Una piccola premessa, prima di
cominciare con la recensione.
Io ho paura dei pazzi. Mi spiego meglio.
Se vedo un film con gli spiriti, i fantasmi, gli zombie o altri mostri del
genere non mi spavento quasi mai. Se vedo film con dei pazzi psicopatici che
cercano di ucciderti per il solo motivo che a loro sembra logico e semplice,
allora mi spavento. Non so voi, ma gli psicopatici in carne e ossa mi fanno
rabbrividire molto di più che un presunto spirito che galleggia per casa. A
spaventarmi non è tanto il fatto che sono certa che esistano, ma che sono
imprevedibili e incomprensibili.
Un’altra premessa è che raramente mi
sono spaventata con un libro. Ho avuto paura, da bambina, con i libri della
serie di Peggy Sue, di Serge Brussolo, perché succedevano cose molto inquietanti
delle volte, ma così su due piedi non mi viene in mente nessun libro per il
quale io abbia provato veramente paura. Forse una sorta di malessere, come
quando leggevo “Noi, i ragazzi dello zoo di Berlino” o “Ingannevole è il cuore
più di ogni cosa”, ma paura mai. Un po’ perché i libri dell’orrore non sono il
mio genere, un po’ perché faccio fatica a spaventarmi.
Ho appena letto “Misey”, di Stephen
King.
E ho avuto gli incubi.
Stephen King è molto evocativo, per chi
non lo sapesse. Talmente tanto, in effetti, che è facile immaginare i suoi
libri come scene di un film. Non perché descriva ambienti e personaggi
particolarmente bene – anzi, a volte non li descrive affatto – ma perché sa
come trasmettere una sensazione. Talvolta sensazioni roboanti, che ci vengono
addosso come onde nel mare grosso, e talvolta sensazione sottili, intuizioni o
fantasie.
In “Misery” esistono più sensazioni che
descrizioni, e probabilmente è questo che fa crescere l’ansia e la paura man mano
che si va avanti a leggere.
Non vi svelerò la trama se non per
informarvi di cosa parla il libro, giusto perché non partiate impreparati.

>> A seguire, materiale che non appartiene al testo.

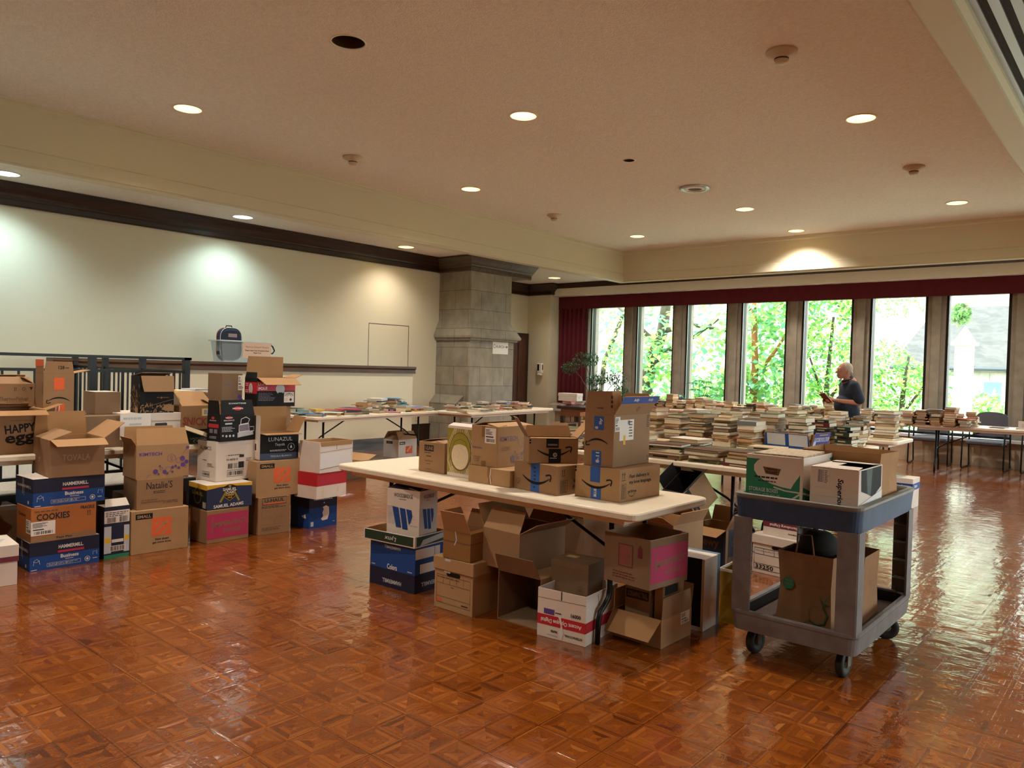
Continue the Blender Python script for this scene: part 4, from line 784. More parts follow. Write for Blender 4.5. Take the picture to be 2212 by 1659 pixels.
box('patterned_gift_box', 'olive gold box with cream rays around a large cream oval', -3.242, 3.44, T0, .2, .243, .321, 88, WHT, B=rays, open_=True, inn=WHT, flaps={'B': (25, .04, WHT), 'D': (10, .1, WHT)})
box('flat_carton', 'low flat brown carton lying under the large hexagon-printed carton', -2.875, 3.362, T0, .31, .348, .098, 88, KRAFT2, B=[('l', [(.52, 1), (.5, .6), (.54, .3), (.52, 0)], .03, TAPE), ('l', [(.55, 1), (.53, .5), (.56, 0)], .006, WPR)])
box('glove_carton', 'large brown carton printed KIMTECH on the front table', -3.007, 3.394, .84, .341, .216, .245, 90, KRAFT2, open_=True, A=[('t', 'KIMTECH', .30, .70, .48, .12, FADED), ('lines', .1, .4, .35, .52, 3, KRAFT)]+[(q[0], q[1]*.8+.12, q[2], q[3], q[4], FADED) if q[0] == 'hex' else q for q in hexart(FADED)], B=[('r', .40, .72, .55, 1, TAPE), ('label', .52, .58, .93, .96), ('t', 'KIMTECH', .24, .45, .36, .05, FADED), ('lines', .1, .1, .4, .25, 3, KRAFT), ('r', .4, 0, .56, .14, TAPE)], flaps={'A': (8, .105), 'C': (14, .1), 'B': (4, .1), 'D': (2, .12)})
box('delivery_box', 'brown delivery box with smiling arrow and blue tape, lower middle of the front table', -2.524, 3.352, T0, .215, .345, .163, 84, KRAFT, B=[('r', .40, 0, .60, 1, BTAPE), ('lines', .47, .1, .52, .9, 6, NAVY), ('smile', .52, .42, .62, False, BLK), ('t', '42X', .10, .3, .25, .10, LBR, 90, False)], A=[('arrows', .22, .78, .22, INK), ('l', [(.12, .08), (.38, .08), (.38, .5), (.12, .5), (.12, .08)], .003, INK), ('lines', .14, .1, .36, .48, 8, INK), ('t', 'With', .78, .46, .36, .15, INK), ('t', "I'm m", .78, .24, .36, .15, INK)], T=[('r', 0, .40, 1, .60, BTAPE)])
box('delivery_box', 'brown delivery box with black tape over its smiling arrow and raised flaps', -2.53, 3.548, .905, .17, .285, .143, 140, KRAFT, open_=True, B=[('smile', .5, .42, .66, False, BLK), ('r', .35, .62, .60, .98, BLK), ('r', .40, .02, .65, .58, BLK), ('lines', .38, .7, .58, .78, 2, SILV), ('o', .53, .34, .010, .010, .003, WPR), ('p', [(.52, .31), (.52, .37), (.545, .34)], WPR), ('lines', .43, .18, .62, .24, 1, SILV), ('r', 0, .78, .04, .84, BLK), ('r', 0, .88, .04, .94, BLK)], flaps={'C': (122, .13, KRAFT3), 'A': (132, .14, KRAFT3), 'D': (100, .06), 'B': (0, .05, KRAFT2)})
box('delivery_box', 'wide brown delivery box printed Fast delivery is my love language, on the front table', -2.177, 3.439, T0, .40, .297, .175, 88, KRAFT2, B=[('r', .35, .52, .57, 1, BTAPE), ('r', .37, 0, .60, .38, BTAPE), ('t', 'BLUE', .47, .2, .26, .06, WPR, 90), ('smile', .48, .45, .64, False, BLK), ('r', 0, .78, .03, .85, BLK), ('r', 0, .88, .03, .95, BLK)],
    A=[('arrows', .09, .79, .24, INK), ('l', [(.05, .1), (.15, .1), (.15, .55), (.05, .55), (.05, .1)], .003, INK), ('lines', .06, .12, .14, .53, 9, INK), ('t', 'Fast delivery is', .47, .74, .48, .14, INK), ('t', 'my love language.', .50, .56, .55, .14, INK), ('t', 'prime', .30, .28, .20, .12, INK), ('smile', .29, .16, .14, False, INK)], T=[('r', 0, .37, 1, .59, BTAPE)])
box('delivery_box', 'tallest brown delivery box on the front table, open, with blue tape on its flaps', -2.238, 3.462, .917, .40, .187, .285, 92, KRAFT, open_=True, B=[('r', .33, .70, .66, .96, BTAPE), ('r', .28, .02, .60, .30, BTAPE), ('t', '8-11', .48, .17, .2, .12, WPR, 90), ('t', '8', .42, .74, .05, .11, WPR, 90), ('t', 'lly', .56, .87, .12, .12, WPR, 90), ('smile', .46, .48, .72, True, BLK)],
    A=[('label', .03, .68, .16, .96), ('r', .15, .50, .53, .90, PAPER), ('lines', .4, .55, .5, .88, 6, INK), ('bar', .36, .8, .42, .88, INK), ('r', .25, .42, .31, .60, YEL), ('lines', .90, .72, .98, .97, 7, INK), ('r', .90, .72, .902, .97, INK), ('arrows', .95, .12, .10, INK)],
    flaps={'B': (90, .125, KRAFT, [('lines', .4, .22, .7, .32, 1, INK), ('r', .86, .3, .92, .42, INK), ('r', .86, .5, .92, .62, INK), ('r', .86, .7, .92, .82, INK)]), 'A': (120, .115, KRAFT, [('r', 0, .62, 1, 1, BTAPE), ('t', 'fully', .38, .8, .14, .2, WPR), ('t', 'fully', .78, .8, .14, .2, WPR), ('o', .55, .3, .012, .012, .003, INK)]), 'C': (92, .12, KIN), 'D': (95, .11, KIN)})
# ---------------------------------------------------------------- under the front table
box('paper_carton', 'bright blue paper carton standing upside down on the floor, left end under the front table', -3.532, 3.239, 0, .28, .415, .291, 93, BLUE, B=[('r', 0, 0, 1, .40, NAVY), ('t', 'HAMMERMILL', .5, .14, .42, .09, SILV, 180), ('t', 'Colors', .5, .47, .22, .12, WPR), ('t', 'HAMMERMILL', .5, .9, .36, .07, SILV, 180), ('lines', .04, .42, .14, .48, 1, SILV), ('lines', .84, .42, .95, .48, 1, SILV)], A=[('r', 0, 0, 1, .40, NAVY), ('t', 'HAMMERMILL', .6, .17, .8, .09, SILV, 180), ('r', .0, .74, .8, .96, WPR), ('l', [(.62, .74), (.62, .96)], .004, BLUE), ('r', .15, .42, .8, .62, WPR)])
box('produce_tray', 'shallow open tray with a dark green band, holding the white wine carton', -3.525, 3.225, .291, .31, .446, .073, 96, WHT, open_=True, B=[('r', .02, .12, .97, .93, DGRN), ('t', 'Lynx', .53, .5, .22, .5, WPR, 180, False, .3)], A=[('r', .05, .12, 1, .93, DGRN), ('p', [(.15, .1), (.9, .4), (.95, .9), (.25, .6)], SILV)], inn=KIN, cat='tray')
WB = [('t', 'WOODBRIDGE', .5, .88, .58, .075, INK, 0, False), ('lines', .38, .8, .62, .82, 1, INK), ('lines', .04, .33, .98, .60, 9, SILV), ('lines', .02, .45, .3, .68, 6, SILV), ('p', [(.17, .66), (.36, .65), (.46, .28), (.30, .28)], BLUE), ('p', [(.40, .65), (.57, .64), (.66, .26), (.50, .26)], BLUE), ('p', [(.60, .64), (.76, .63), (.79, .52), (.74, .40), (.69, .36)], BLUE), ('bar', .54, .06, .82, .15, INK), ('lines', .36, .1, .5, .13, 1, INK)]
box('wine_carton', 'white wine carton printed WOODBRIDGE with a big dark blue letter, standing in the tray', -3.555, 3.285, .297, .19, .265, .345, 100, WHT, B=WB, A=[(q[0], *q[1:]) for q in WB], T=[('r', 0, 0, 1, 1, NAVY)], flaps={'B': (12, .16, NAVY), 'A': (6, .1, NAVY)})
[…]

Paul Sheldon, scrittore della seria di
libri che vedono come protagonista l’indistruttibile eroina vittoriana Misery,
si sveglia in una stanza che non è un ospedale, dopo un brutto incidente
stradale in un luogo isolato che gli ha distrutto entrambe le gambe e gli
impedisce di muoversi. A salvarlo dalla morte certa è stata un ex infermiera,
Annie Wilkies, che lo porta nel casolare dove abita e comincia a prendersi cura
di lui.
Paul si rende conto presto che Annie è
pazza. Volubile e imprevedibile, per mezzo di torture psicologiche e fisiche gli
ruba, pian piano quel che è lui. Lima con pazienza ogni suo spigolo, ogni sua forza
di replica, e la dignità e l’orgoglio gli vengono succhiati via pian piano.
Costretto a scrivere per Annie – la sua
ammiratrice numero uno – un libro intitolato “Il ritorno di Misery”, Paul
combatte per la sua vita e tenta in ogni modo di rimanere sano, in un mondo che
non è più il suo: è il mondo di Annie Wilkies, il mondo nel quale se non sei d’accordo
con lei ti può venire amputato un pollice, il mondo in cui anche quando pensi
di essere salvo ti rendi conto che Annie sa ogni cosa. Un mondo che sta
logorando Paul Sheldon, che lo sta lentamente facendo impazzire.
Spero di avervi per lo meno incuriositi,
anche se mi rendo conto che la mia piccola anticipazione nulla ha a che vedere
con la suspance del romanzo.
Non ho mai visto il film che ne è stato
tratto (“Misery non deve morire”) ma non appena me lo procurerò lo guardo
subito! So che Kathy Bates, che nel film è Annie, ha anche preso un oscar per
la sua interpretazione. Sono decisamente curiosa di vedere come hanno fatto il
film.
Be’, ora sfido chiunque di voi a
leggerlo e a non avvertire almeno un brivido alla schiena.